The business founders Jack Ma and Joseph Tsai are already multi-billionaires and among the richest men in Asia. As with the Facebook IPO, there is also speculation about how many new high net worth and ultra high net worth individuals will be created by the float. A more immediate issue, though, is the likely success of the IPO, given that equity markets have been skittish recently.
“The Alibaba deal may be hard to facilitate in this environment and the filing is putting pressure on the stocks of all global internet companies. This is because the company seems determined to go ahead - it has a high growth rate and good profitability so it compares favourably to other internet companies. At $20billion, the size is huge,” Walter Price, manager of the RCM Technology Trust, said in a note.
“Alibaba is the latest mega-IPO to come out of China and there are many other companies there that would like to go public in the US because of the long wait and more stringent requirements to list in China. Another company that was trying to beat Alibaba to market was JD, formerly known as 360 Buy, but it has a limited history of profitability and I think it would be hard for that listing to be offered successfully in this environment,” he said.
“So far, the efforts of many Chinese companies to compete outside their home market haven’t been very successful. Baidu has tried in Japan; that has not worked and it is still investing in niche products in Brazil. Ten Cent is probably the most successful, with about 100 million users for its ‘We Chat’ application outside of China, and its recent adverts in South Africa making fun of Mark Zuckerberg have caused a bit of a stir. With that said, China is the place most likely to challenge the big US internet firms over the long term, in my view,” Price added.
Over at Swiss & Global, the asset manager, one of its senior managers, Jian Shi Cortesi, is upbeat: “The initial public offering of China's e-commerce giant Alibaba will likely be heavily oversubscribed. The IPO gives investors access to one of the best global internet stocks and investor demand will be strong, despite the subdued mood surrounding the technology sector following recent price falls.”
“The IPO strengthens the profile of China's internet sector, particularly among global funds that were not previously invested in this area. Due to the popularity, however, there is justified concern that the price may be set too high and will subsequently fall, as seen with Facebook. In light of the IPO's size, allocation to the technology sector may also shift. Dedicated technology funds are likely to sell other stocks to make space for Alibaba in their portfolios,” she said.
She pointed out that Alibaba generated gross sales of $248 billion in 2013 it dominates the mobile retail space with a market share of 76.2 per cent.

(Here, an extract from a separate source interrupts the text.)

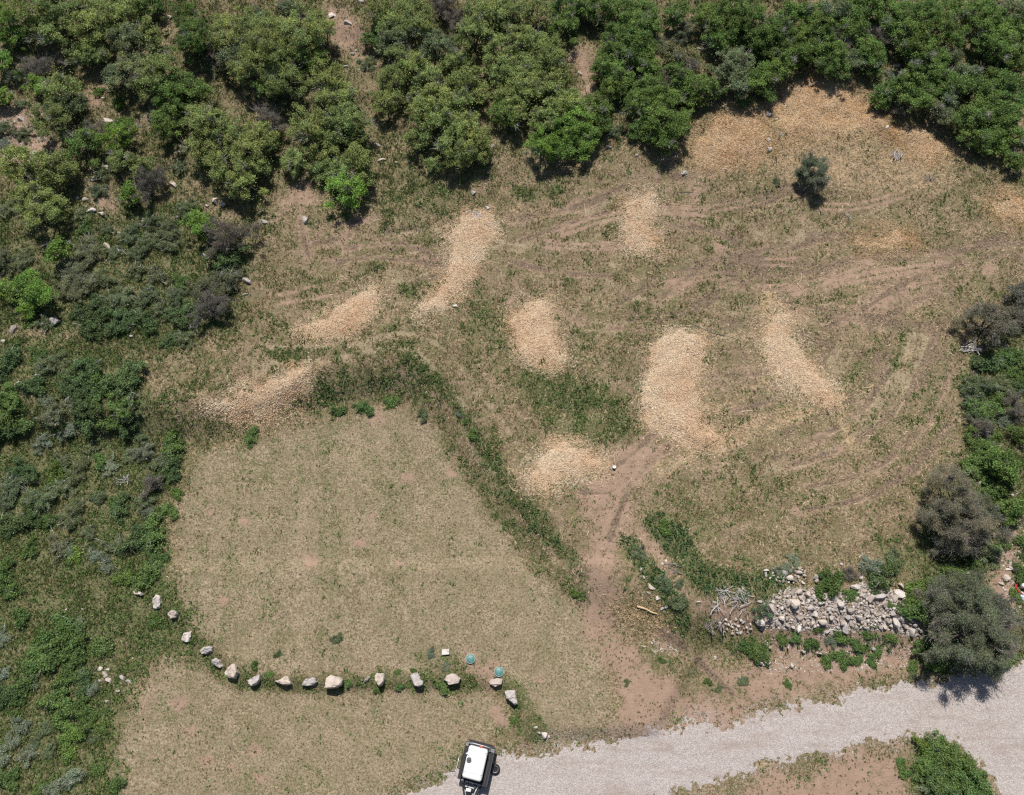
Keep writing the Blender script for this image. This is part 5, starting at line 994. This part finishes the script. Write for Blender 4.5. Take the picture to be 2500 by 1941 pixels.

There are potential worries, she added: “Despite Alibaba’s strong market position, it faces sizeable challenges. Competition has increased considerably and there are concerns that its income growth may slow. Potential legal changes in China present a further hurdle. The threat of tighter regulation for online payment systems may jeopardise Alibaba's mobile payment plans, for example the Chinese government has banned virtual credit cards until further notice. In addition, the Alibaba Group is controlled by a partnership consisting of 28 people, who appoint the majority of the members of its Board of Directors. This form of corporate management will limit shareholders' options to influence the development of the company.”
In a piece of analysis by Bloomberg, the news service said the 10 biggest Chinese companies that completed initial public offerings in the US in the past 12 months have returned an average of 44 per cent since their offer dates, compared with 25 per cent for all US IPOs of more than $100 million in the same period.